-- BEGIN Input for this task --

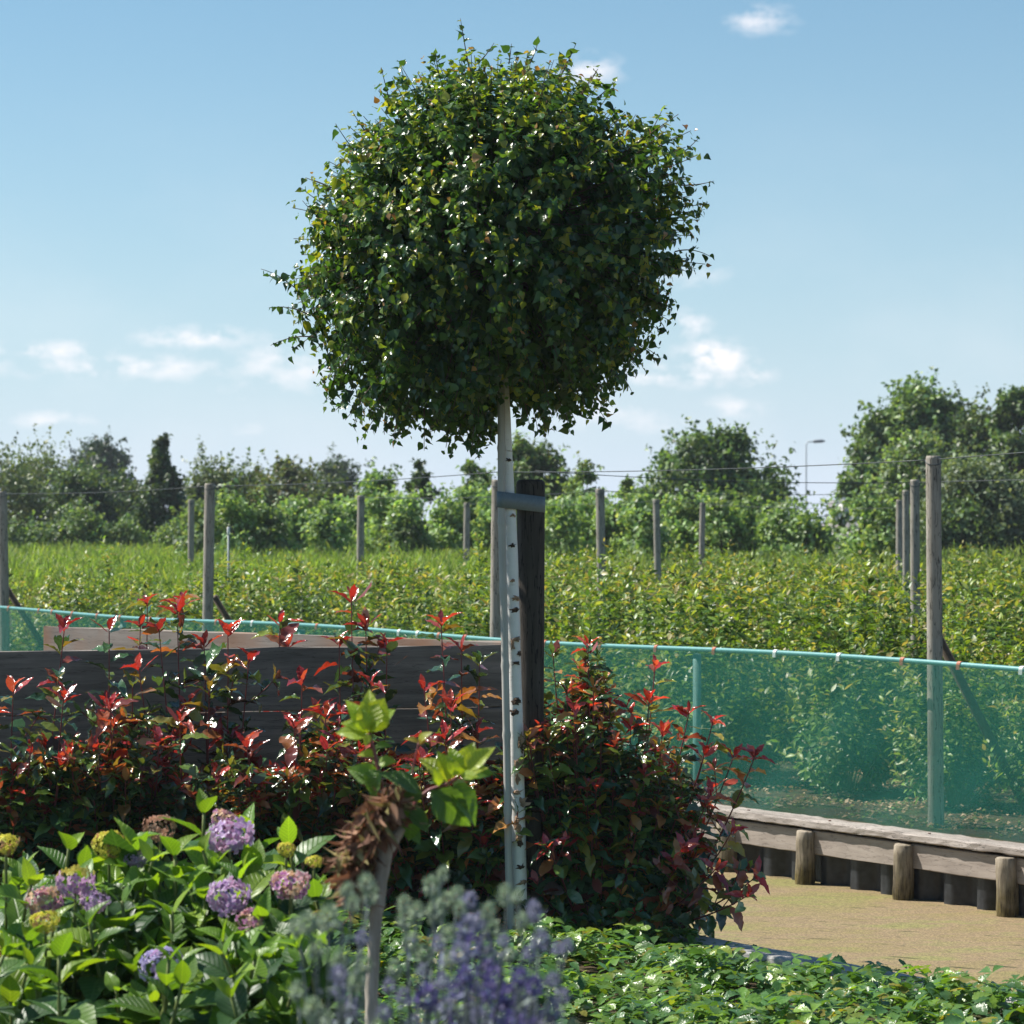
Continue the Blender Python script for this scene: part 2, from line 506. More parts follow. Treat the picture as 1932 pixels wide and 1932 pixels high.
def mat_ground():
    m_, t, out = new_mat('soil_and_turf')
    tcx = N(t, 'ShaderNodeTexCoord')
    no = N(t, 'ShaderNodeTexNoise'); no.inputs['Scale'].default_value = 2.2; no.inputs['Detail'].default_value = 9; no.inputs['Roughness'].default_value = .7
    t.links.new(tcx.outputs['Object'], no.inputs['Vector'])
    c = ramp(t, no.outputs[0], [(.3, (.045, .032, .022)), (.48, (.085, .062, .042)), (.6, (.06, .065, .025)), (.8, (.15, .11, .07))])
    fi = N(t, 'ShaderNodeTexNoise'); fi.inputs['Scale'].default_value = 45; fi.inputs['Detail'].default_value = 6
    t.links.new(tcx.outputs['Object'], fi.inputs['Vector'])
    mx = N(t, 'ShaderNodeMix', data_type='RGBA', blend_type='MULTIPLY'); mx.inputs[0].default_value = 1
    t.links.new(c, mx.inputs[6]); t.links.new(ramp(t, fi.outputs[0], [(.3, (.5, .5, .5)), (.7, (1.3, 1.3, 1.3))]), mx.inputs[7])
    b = principled(t, .95, .1); t.links.new(mx.outputs[2], b.inputs['Base Color'])
    bp = N(t, 'ShaderNodeBump'); bp.inputs['Strength'].default_value = .8; bp.inputs['Distance'].default_value = .02
    t.links.new(fi.outputs[0], bp.inputs['Height']); t.links.new(bp.outputs[0], b.inputs['Normal'])
    t.links.new(b.outputs[0], out.inputs[0])
    return m_
M_GROUND = mat_ground()
prof = [(-2500, 0), (-.06, 0), (-.055, -.75), (WID + .07, -.75), (WID + .075, 0), (2500, 0)]
V = [bank(u, v, z) for u in (-2500, 2500) for (v, z) in prof]
k = len(prof)
T = []
for i in range(k - 1):
    T += [(i, i + 1, k + i + 1), (i, k + i + 1, k + i)]
g = tri_mesh('ground', V, T, M_GROUND, smooth=False)
tag(g, 'bare brown soil of the garden and nursery field', kind='structure')

def mat_water():
    m_, t, out = new_mat('duckweed_water')
    tcx = N(t, 'ShaderNodeTexCoord')
    mp = N(t, 'ShaderNodeMapping'); t.links.new(tcx.outputs['Object'], mp.inputs[0])
    mp.inputs['Rotation'].default_value = (0, 0, math.radians(55)); mp.inputs['Scale'].default_value = (1, 2.2, 1)
    big = N(t, 'ShaderNodeTexNoise'); big.inputs['Scale'].default_value = 1.3; big.inputs['Detail'].default_value = 7; big.inputs['Roughness'].default_value = .65
    t.links.new(mp.outputs[0], big.inputs['Vector'])
    fine = N(t, 'ShaderNodeTexVoronoi'); fine.inputs['Scale'].default_value = 130
    t.links.new(tcx.outputs['Object'], fine.inputs['Vector'])
    c1 = ramp(t, big.outputs[0], [(.34, (.32, .31, .11)), (.44, (.355, .285, .135)), (.54, (.385, .28, .17)), (.64, (.345, .32, .13))])
    c2 = ramp(t, N(t, 'ShaderNodeRGBToBW').outputs[0], [(.1, (.42, .42, .42)), (.5, (.62, .62, .60)), (.95, (.92, .90, .82))])
    bw = [n for n in t.nodes if n.type == 'RGBTOBW'][0]
    t.links.new(fine.outputs['Color'], bw.inputs[0])
    mx = N(t, 'ShaderNodeMix', data_type='RGBA', blend_type='MULTIPLY'); mx.inputs[0].default_value = 1
    t.links.new(c1, mx.inputs[6]); t.links.new(c2, mx.inputs[7])
    # dark open slits between the weed mats
    mp2 = N(t, 'ShaderNodeMapping'); t.links.new(mp.outputs[0], mp2.inputs[0]); mp2.inputs['Scale'].default_value = (1, 3.5, 1)
    sl = N(t, 'ShaderNodeTexNoise'); sl.inputs['Scale'].default_value = 3.0; sl.inputs['Detail'].default_value = 6
    t.links.new(mp2.outputs[0], sl.inputs['Vector'])
    k = math_(t, 'MULTIPLY', math_(t, 'SUBTRACT', sl.outputs[0], .63), 14, clamp=True)
    mx2 = N(t, 'ShaderNodeMix', data_type='RGBA'); t.links.new(k, mx2.inputs[0])
    t.links.new(mx.outputs[2], mx2.inputs[6]); mx2.inputs[7].default_value = (.05, .05, .02, 1)
    b = principled(t, .75, .25); t.links.new(mx2.outputs[2], b.inputs['Base Color'])
    bp = N(t, 'ShaderNodeBump'); bp.inputs['Strength'].default_value = .6; bp.inputs['Distance'].default_value = .006
    t.links.new(math_(t, 'ADD', bw.outputs[0], math_(t, 'MULTIPLY', big.outputs[0], 2)), bp.inputs['Height']); t.links.new(bp.outputs[0], b.inputs['Normal'])
    t.links.new(b.outputs[0], out.inputs[0])
    return m_
WZ = -.33
V = [bank(-60, -.05, WZ), bank(60, -.05, WZ), bank(60, WID + .06, WZ), bank(-60, WID + .06, WZ)]
wtr = tri_mesh('pond_water', V, [(0, 1, 2), (0, 2, 3)], mat_water(), smooth=False)
tag(wtr, 'still pond water covered by a brown and olive weed mat', kind='structure')

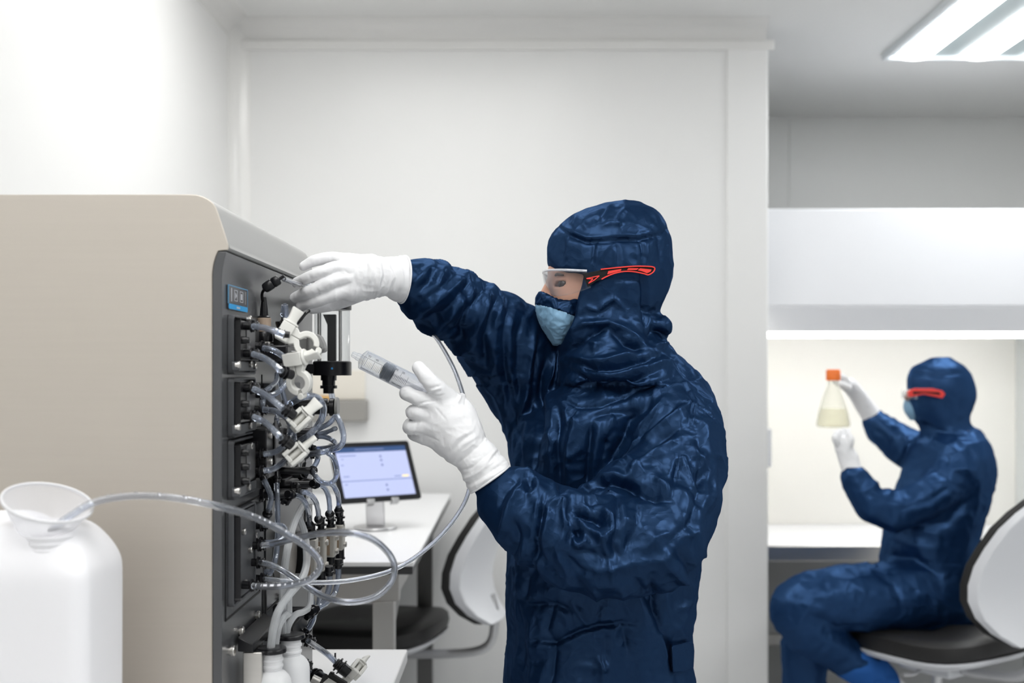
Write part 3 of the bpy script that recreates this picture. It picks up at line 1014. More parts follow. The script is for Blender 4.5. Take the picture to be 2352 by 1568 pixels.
B1 = P(624, 0, 1.73)
B2 = P(668, 0, 1.82)
zc1 = zc2 = P(0, 1488, 1.73).z
collar(B1.x, 1.73, zc1, h)
collar(B2.x, 1.82, zc2, h)
MB().box((XP + .012, ya + .004, TZ + .001), (XP + .040, ya + .012, zt - .0225)).build('holder_plate', MT['steel'], h, 0.001)
screw((XP + .0, ya + .03, zt + .004), h, 1.4)
screw((XP + .0, yb - .03, zt + .004), h, 1.4)
screw((XP + .001, 1.67, PQ(545, 1476).z), h, 1.5)
for px, py in ((700, 1400), (655, 1390), (640, 1370)):
    screw(PQ(px, py, 0), fp, 1.2)
# valve stub beneath with two lines to the table
st = block('outlet_valve', 672, 1440, 706, 1500, .03, MT['black_matte'])
fitting(PQ(690, 1462, .028), (1, 0, -.45), st, 1.3)
fitting(PQ(684, 1520, .028), (1, 0, -.3), st, 1.2)

# ------------------------------------------------------------------ the bottles in the holder
def bottle(cx, cy, ztop, level, label):
    t = root('plastic_bottle', (cx, cy, TZ), label, 'bottle', 'bottles hanging in the machine holder')
    H = ztop - .007 - TZ
    r = .0300
    pr = [(.0001, 0.0006), (r - .004, .0006), (r, .005), (r, H - .048), (r - .001, H - .041), (r - .004, H - .035), (r - .009, H - .0295), (r - .015, H - .026), (.0162, H - .024), (.0158, H - .022), (.0175, H - .021), (.0175, H - .018),
          (.0160, H - .017), (.0160, H - .012), (.0175, H - .011), (.0175, H - .008), (.0160, H - .007), (.0160, H)]
    b = MB().lathe(pr, (0, 0, 0), n=48).build('body', MT['hdpe'], t, local=True)
    MB().lathe([(.0001, .002), (r - .003, .002), (r - .0018, .006), (r - .0018, level), (.0001, level)], (0, 0, 0), n=40).build('liquid', MT['liquid'], t, local=True)
    return t


bottle(B1.x, 1.73, zc1, .03, 'nearer milky white plastic bottle hanging at front of black holder')
bottle(B2.x, 1.82, zc2, P(0, 1529, 1.82).z - TZ, 'farther milky plastic bottle half full of bluish liquid')


# ------------------------------------------------------------------ white tube clamps
def make_clamp():
    """ring axis along local y, jaws towards -x, wing nut towards +z"""
    t = root('tube_clamp', (0, 0, 0), 'x', 'clamp')
    h = .0075
    ri, ro = .0105, .0190

    def half(sg):
        m = MB()
        out, inn = [], []
        for k in range(11):
            a = math.radians(12 + (150 - 12) * k / 10)
            out.append((ro * math.cos(a), sg * ro * math.sin(a)))
            inn.append((ri * math.cos(a), sg * ri * math.sin(a)))
        poly = out + [(-.022, sg * .0135), (-.034, sg * .0135), (-.034, sg * .0003), (-.0125, sg * .0003), (-.0100, sg * .0035)] + inn[::-1][1:]
        m.prism([(x, -h, z) for x, z in poly], (0, 0, 0), (0, 2 * h, 0))
        return m.build('jaw', MT['white_plastic'], t, 0.0012, 2, local=True)
    half(1)
    half(-1)
    m = MB()
    m.lathe([(.0048, -h * 1.15), (.0048, h * 1.15)], (.0205, 0, 0), (0, 1, 0), 18)
    m.build('hinge', MT['white_plastic'], t, 0.0008, local=True)
    # squared cage with the bolt in its slot
    m = MB()
    for y in (-1, 1):
        m.box((-.046, y * .0125, -.0145), (-.026, y * .0062, .0140))
    m.box((-.0455, -.0063, -.0144), (-.026, .0063, -.0085))
    m.box((-.0455, -.0063, .0105), (-.026, .0063, .0139))
    m.box((-.030, -.0063, -.0140), (-.026, .0063, .0135))
    m.build('bolt_cage', MT['white_plastic'], t, 0.0012, 2, local=True)
    m = MB()
    m.lathe([(.0045, -.0135), (.0045, .018)], (-.037, 0, 0), (0, 0, 1), 16)
    m.build('bolt', MT['white_plastic'], t, 0.0004, local=True)
    m = MB()
    m.lathe([(.0125, .0145), (.0125, .0168), (.0118, .0178)], (-.036, 0, 0), (0, 0, 1), 28)
    n = m.build('nut_collar', MT['white_plastic'], t, 0.0005, local=True)
    m = MB()
    rings = []
    for z, a, b in ((.0175, .0085, .0052), (.022, .0075, .0045), (.030, .0085, .0036), (.038, .0100, .0030), (.0395, .0094, .0026)):
        rings.append([(-.036 + a * sx, b * sy, z) for sx, sy in ((1, .55), (.6, 1), (-.6, 1), (-1, .55), (-1, -.55), (-.6, -1), (.6, -1), (1, -.55))])
    m.loops(rings)
    m.build('wing', MT['white_plastic'], t, 0.0009, 2, local=True)
    return t


CL = make_clamp()


def place_clamp(first, loc, x, z, label, s=1.0, wing=1.0, roll=0.0):
    t = CL if first else copy_tree(CL)
    x, z = Vector(x).normalized(), Vector(z).normalized()
    z = (z - x * z.dot(x)).normalized()
    y = z.cross(x)
    M = Matrix((x, y, z)).transposed().to_4x4()
    t.rotation_mode = 'QUATERNION'
    t.rotation_quaternion = M.to_quaternion()
    t.location = loc
    t.scale = (s, s, s)
    t['label'] = label
    t['group'] = 'white wing-nut clamps on the tubing'
    for c in t.children:
        if c.name.startswith('wing'):
            c.rotation_euler = (0, 0, roll)
            c.location = (-.036 * (1 - math.cos(roll)), .036 * math.sin(roll), 0)
    return t


place_clamp(True, P(704, 790, 1.70), (.86, .12, -.50), (.42, .15, .88), 'topmost white wing-nut clamp, ring open, just under the raised glove', 1.0, roll=.5)
place_clamp(False, P(688, 878, 1.70), (.18, .1, -.98), (.88, -.2, .40), 'second white clamp from the top, open ring pointing down', 1.0, roll=.9)
place_clamp(False, P(692, 968, 1.735), (-.10, .98, -.13), (.62, -.10, .60), 'third white clamp from the top, its flat wing flared like a fan', 1.0, roll=1.5)
place_clamp(False, P(683, 1046, 1.735), (-.10, .98, -.13), (.66, -.10, .58), 'lowest of the four white clamps beside the panel, above the lower tubing', 1.0, roll=.4)
place_clamp(False, P(796, 1560, 2.2), (-.55, .45, -.60), (.66, -.2, .72), 'white clamp lying on the low table at the end of a tube', 1.05, roll=.3)


def ferrule(a, d, label, group='black tube connectors', s=1.0):
    """stout black tube connector with flanges, from point a along d"""
    m = MB()
    m.lathe([(.006 * s, 0), (.0075 * s, .001 * s), (.0075 * s, .004 * s), (.0115 * s, .0045 * s), (.0115 * s, .007 * s), (.0078 * s, .0075 * s), (.0078 * s, .011 * s), (.0122 * s, .0115 * s), (.0122 * s, .0135 * s),
             (.0095 * s, .014 * s), (.0088 * s, .027 * s)], (0, 0, 0), d, 24)
    m.box((-.0016, -.0016, .0), (.0016, .0016, .014 * s))
    o = m.build('tube_connector', MT['black'], None, 0.0003, 1)
    o.location = a
    return tag(o, label, 'connector', group)


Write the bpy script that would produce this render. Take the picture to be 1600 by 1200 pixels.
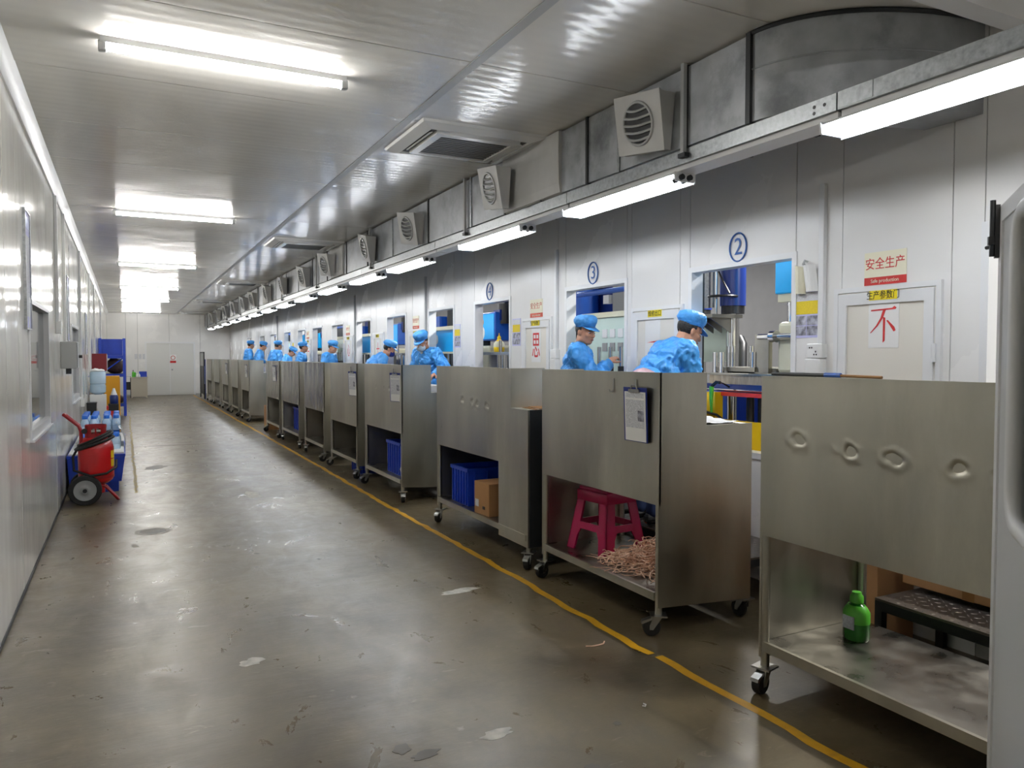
import bpy, bmesh, math, random
from mathutils import Vector, Matrix, noise
rnd = random.Random(7)
S = bpy.context.scene
COL = S.collection
for o in list(bpy.data.objects):
    bpy.data.objects.remove(o)
PI = math.pi
R = math.radians

# ------------------------------------------------------------------ camera, world, exposure
cam_d = bpy.data.cameras.new('camera')
cam = bpy.data.objects.new('camera', cam_d)
COL.objects.link(cam)
cam_d.sensor_fit = 'HORIZONTAL'
cam_d.sensor_width = 36.0
cam_d.lens = 36.0 * 1190.0 / 1600.0
cam_d.clip_start = 0.05
cam_d.clip_end = 200
cam.location = (0, 0, 1.55)
cam.rotation_euler = (R(90 - 2.07), 0, R(-26.94))
S.camera = cam
w = bpy.data.worlds.new('world')
S.world = w
w.use_nodes = True
w.node_tree.nodes['Background'].inputs[0].default_value = (0.5, 0.55, 0.6, 1)
w.node_tree.nodes['Background'].inputs[1].default_value = 0.02
S.view_settings.view_transform = 'Standard'
S.view_settings.look = 'None'
S.view_settings.gamma = 1.0
S.view_settings.use_curve_mapping = False
S.view_settings.exposure = 1.45
TUBE = 36.0          # radiance of the bare aisle tubes
TUBE_S = 15.0        # radiance of the twin strip tubes
ROOM = 62.0          # watts of each lamp in the press room behind the wall
S.cycles.use_denoising = True
S.cycles.max_bounces = 8
S.cycles.diffuse_bounces = 6
S.cycles.glossy_bounces = 5
S.cycles.sample_clamp_indirect = 6.0
S.cycles.caustics_reflective = False
S.cycles.caustics_refractive = False

# ------------------------------------------------------------------ materials
def srgb(r, g, b):
    f = lambda c: (c / 255 / 12.92) if c / 255 <= 0.04045 else ((c / 255 + 0.055) / 1.055) ** 2.4
    return (f(r), f(g), f(b), 1)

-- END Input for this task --

Copy word for word only the lines above from the one with "Write the bpy" through the one with "R = math.radians". Leave pictures out.

*Answer to the problem*:
Write the bpy script that would produce this render. Take the picture to be 1600 by 1200 pixels.
import bpy, bmesh, math, random
from mathutils import Vector, Matrix, noise
rnd = random.Random(7)
S = bpy.context.scene
COL = S.collection
for o in list(bpy.data.objects):
    bpy.data.objects.remove(o)
PI = math.pi
R = math.radians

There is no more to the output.